The Value of Practice


Film critic Roger Ebert died this afternoon. An incredibly accomplished writer and journalist who did not let hardship hold him back in his later years. But not all writing came easy to Ebert. Despite 107 entries, he had never won a New Yorker cartoon caption contest.

Until 2011, when after seven years of trying, he at last got published, with the effort below.


You can read several other entries that Ebert submitted over the years  (they're quite good) and the back story here.

The point for me (and our kids) is the larger tale about the value of practice in making one into a skilled writer.

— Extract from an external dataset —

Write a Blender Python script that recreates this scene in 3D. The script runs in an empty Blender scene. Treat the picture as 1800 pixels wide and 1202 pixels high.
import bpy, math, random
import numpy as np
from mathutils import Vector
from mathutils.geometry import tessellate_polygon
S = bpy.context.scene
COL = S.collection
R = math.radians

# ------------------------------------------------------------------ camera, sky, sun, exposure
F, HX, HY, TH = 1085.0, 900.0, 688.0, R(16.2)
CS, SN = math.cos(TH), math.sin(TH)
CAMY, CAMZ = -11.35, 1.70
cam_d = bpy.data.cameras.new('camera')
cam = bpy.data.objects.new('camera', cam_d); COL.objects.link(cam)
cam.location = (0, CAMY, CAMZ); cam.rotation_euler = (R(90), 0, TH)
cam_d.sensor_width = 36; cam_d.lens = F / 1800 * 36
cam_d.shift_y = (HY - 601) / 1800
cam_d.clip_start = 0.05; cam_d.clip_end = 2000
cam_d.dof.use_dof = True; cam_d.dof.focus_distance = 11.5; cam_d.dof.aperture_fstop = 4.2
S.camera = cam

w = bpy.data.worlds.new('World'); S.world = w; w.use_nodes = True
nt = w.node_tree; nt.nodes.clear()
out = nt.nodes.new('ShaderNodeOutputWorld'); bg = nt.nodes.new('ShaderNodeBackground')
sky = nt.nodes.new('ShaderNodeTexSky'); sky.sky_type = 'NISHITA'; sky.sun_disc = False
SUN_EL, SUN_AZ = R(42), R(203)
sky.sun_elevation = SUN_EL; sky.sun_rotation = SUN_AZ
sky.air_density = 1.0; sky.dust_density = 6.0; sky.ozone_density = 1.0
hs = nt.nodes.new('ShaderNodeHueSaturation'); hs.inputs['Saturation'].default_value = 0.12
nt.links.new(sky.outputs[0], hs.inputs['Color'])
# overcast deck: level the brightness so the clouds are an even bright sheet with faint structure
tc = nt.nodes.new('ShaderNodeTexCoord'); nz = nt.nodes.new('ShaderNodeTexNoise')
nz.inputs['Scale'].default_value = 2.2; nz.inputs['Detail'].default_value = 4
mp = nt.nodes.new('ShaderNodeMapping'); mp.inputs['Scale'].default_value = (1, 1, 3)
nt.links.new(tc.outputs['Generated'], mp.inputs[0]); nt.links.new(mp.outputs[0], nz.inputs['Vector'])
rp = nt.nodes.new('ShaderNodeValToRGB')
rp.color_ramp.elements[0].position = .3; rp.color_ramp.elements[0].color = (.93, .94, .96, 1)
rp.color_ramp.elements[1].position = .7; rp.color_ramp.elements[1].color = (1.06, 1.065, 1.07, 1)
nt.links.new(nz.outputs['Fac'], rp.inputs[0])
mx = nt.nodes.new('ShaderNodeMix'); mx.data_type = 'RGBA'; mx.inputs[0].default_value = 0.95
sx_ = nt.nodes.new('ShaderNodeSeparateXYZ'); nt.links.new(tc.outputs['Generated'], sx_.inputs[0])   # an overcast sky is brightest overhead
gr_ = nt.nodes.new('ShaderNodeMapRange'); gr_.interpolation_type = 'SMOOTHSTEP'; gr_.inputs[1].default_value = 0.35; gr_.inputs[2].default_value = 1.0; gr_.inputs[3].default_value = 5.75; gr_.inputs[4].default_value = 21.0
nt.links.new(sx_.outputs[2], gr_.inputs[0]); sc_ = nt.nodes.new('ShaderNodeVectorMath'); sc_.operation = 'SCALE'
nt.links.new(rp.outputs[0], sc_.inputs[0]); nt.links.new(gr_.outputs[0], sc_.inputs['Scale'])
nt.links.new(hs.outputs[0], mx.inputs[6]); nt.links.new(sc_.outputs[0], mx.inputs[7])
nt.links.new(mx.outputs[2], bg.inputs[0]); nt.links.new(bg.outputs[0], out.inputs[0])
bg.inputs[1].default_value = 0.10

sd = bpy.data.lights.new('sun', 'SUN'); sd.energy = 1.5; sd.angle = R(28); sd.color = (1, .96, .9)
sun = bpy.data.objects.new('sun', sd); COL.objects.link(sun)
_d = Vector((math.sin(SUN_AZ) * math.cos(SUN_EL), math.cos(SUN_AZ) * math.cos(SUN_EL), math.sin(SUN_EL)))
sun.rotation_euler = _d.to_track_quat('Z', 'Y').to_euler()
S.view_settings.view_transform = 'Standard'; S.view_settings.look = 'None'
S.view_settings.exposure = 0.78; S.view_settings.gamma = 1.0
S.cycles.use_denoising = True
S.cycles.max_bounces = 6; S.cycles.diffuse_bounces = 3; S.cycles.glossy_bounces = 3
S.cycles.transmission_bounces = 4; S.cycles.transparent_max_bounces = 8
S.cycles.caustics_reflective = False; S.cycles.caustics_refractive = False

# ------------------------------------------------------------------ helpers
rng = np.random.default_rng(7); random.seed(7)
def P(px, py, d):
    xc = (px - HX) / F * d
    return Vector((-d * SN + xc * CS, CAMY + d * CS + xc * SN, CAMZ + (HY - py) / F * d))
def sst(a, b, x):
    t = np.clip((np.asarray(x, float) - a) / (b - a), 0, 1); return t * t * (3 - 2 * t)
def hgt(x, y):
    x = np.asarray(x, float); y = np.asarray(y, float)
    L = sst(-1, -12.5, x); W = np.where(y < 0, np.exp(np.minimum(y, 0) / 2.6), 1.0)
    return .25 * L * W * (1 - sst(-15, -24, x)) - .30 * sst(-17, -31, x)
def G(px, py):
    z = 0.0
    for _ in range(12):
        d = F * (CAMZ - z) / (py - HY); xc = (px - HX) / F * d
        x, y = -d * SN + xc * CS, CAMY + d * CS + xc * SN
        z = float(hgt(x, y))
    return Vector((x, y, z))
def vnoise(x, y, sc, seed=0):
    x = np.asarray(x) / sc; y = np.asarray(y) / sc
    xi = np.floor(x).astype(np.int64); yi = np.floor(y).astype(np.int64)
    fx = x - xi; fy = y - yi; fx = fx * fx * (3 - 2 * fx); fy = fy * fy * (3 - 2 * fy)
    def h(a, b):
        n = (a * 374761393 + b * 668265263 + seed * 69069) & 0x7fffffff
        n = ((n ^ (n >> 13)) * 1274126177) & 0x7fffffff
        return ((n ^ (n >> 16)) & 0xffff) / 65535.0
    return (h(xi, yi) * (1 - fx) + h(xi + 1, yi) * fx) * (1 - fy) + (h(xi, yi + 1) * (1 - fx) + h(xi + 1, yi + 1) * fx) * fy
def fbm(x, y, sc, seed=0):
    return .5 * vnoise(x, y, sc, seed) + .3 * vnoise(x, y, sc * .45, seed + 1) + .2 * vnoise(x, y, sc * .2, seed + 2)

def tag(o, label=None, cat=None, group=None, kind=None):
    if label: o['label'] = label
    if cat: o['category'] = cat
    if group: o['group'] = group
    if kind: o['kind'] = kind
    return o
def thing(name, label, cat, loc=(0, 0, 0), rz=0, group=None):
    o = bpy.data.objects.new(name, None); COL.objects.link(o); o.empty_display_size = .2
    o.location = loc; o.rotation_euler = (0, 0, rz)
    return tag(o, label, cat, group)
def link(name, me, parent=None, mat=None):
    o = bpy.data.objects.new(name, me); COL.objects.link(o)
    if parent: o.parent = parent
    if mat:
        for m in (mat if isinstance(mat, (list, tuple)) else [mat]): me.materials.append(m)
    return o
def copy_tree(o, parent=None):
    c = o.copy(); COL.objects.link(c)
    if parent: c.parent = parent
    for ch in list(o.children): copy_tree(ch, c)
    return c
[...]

In 2009 Ebert complained, "Mark Twain advised: Write without pay until somebody offers to pay you. If nobody offers within three years, sawing wood is what you were intended for. I have done more writing for free for the New Yorker in the last five years than for anybody in the previous 40 years."

But maybe five years is what it takes to be good enough: In the New Yorker's story about Ebert's achievement, Robert Mankoff confirmed why this kind of persistence and practice matters:

Jack Ziegler, who has published more than fourteen hundred cartoons in The New Yorker, once remarked to me that he finally started getting the hang of it after about the three thousandth one.

ICS won't ask your child to write 3,000 carton captions. But we definitely integrate values like practice and persistence, and learning from failure, into our approach.